_Given instruction:_
In the material below, identify each line bearing the word "script". Reproduce those lines.

--- start Rows ---

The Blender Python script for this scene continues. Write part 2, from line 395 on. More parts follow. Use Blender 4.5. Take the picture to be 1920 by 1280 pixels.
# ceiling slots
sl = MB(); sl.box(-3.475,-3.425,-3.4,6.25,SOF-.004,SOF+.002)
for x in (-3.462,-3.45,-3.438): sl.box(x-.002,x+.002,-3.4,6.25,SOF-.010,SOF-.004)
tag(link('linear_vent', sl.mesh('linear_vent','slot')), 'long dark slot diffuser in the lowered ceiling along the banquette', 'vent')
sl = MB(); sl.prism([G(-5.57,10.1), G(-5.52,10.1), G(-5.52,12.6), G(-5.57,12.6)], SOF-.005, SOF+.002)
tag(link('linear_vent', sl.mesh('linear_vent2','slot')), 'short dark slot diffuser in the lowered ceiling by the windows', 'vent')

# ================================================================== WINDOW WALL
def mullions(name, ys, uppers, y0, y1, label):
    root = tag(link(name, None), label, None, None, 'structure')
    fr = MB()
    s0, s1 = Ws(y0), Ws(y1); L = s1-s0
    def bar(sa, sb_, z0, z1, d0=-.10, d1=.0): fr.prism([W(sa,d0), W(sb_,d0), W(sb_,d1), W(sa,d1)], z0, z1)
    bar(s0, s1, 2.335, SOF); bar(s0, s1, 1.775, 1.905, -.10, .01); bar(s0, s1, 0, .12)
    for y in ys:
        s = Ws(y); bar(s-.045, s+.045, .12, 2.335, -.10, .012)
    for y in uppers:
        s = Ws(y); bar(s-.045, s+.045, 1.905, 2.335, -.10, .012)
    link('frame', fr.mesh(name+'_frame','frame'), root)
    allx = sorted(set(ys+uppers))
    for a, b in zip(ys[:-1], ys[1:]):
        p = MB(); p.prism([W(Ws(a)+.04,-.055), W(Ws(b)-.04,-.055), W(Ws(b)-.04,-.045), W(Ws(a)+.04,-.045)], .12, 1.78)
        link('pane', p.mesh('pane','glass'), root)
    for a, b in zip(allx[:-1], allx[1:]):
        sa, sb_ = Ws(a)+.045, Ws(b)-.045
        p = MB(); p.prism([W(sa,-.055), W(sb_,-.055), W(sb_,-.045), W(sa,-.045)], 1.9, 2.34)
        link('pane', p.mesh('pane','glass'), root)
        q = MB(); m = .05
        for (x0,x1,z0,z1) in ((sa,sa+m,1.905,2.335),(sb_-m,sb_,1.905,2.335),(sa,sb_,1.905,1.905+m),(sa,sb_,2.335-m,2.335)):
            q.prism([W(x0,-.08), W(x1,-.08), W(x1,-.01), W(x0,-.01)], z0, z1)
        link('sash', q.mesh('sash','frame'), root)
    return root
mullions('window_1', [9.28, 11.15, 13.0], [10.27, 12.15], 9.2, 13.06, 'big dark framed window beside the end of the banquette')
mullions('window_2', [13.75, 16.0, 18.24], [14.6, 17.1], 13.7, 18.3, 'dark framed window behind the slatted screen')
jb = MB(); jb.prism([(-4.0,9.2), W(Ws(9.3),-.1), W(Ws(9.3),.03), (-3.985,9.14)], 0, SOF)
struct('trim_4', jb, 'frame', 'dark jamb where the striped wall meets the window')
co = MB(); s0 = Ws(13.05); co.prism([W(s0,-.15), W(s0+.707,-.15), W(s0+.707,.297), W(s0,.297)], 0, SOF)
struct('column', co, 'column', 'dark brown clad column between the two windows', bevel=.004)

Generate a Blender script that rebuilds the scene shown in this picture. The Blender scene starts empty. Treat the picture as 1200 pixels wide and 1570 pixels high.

--- end Rows ---

_Task output:_
The Blender Python script for this scene continues. Write part 2, from line 395 on. More parts follow. Use Blender 4.5. Take the picture to be 1920 by 1280 pixels.
Generate a Blender script that rebuilds the scene shown in this picture. The Blender scene starts empty. Treat the picture as 1200 pixels wide and 1570 pixels high.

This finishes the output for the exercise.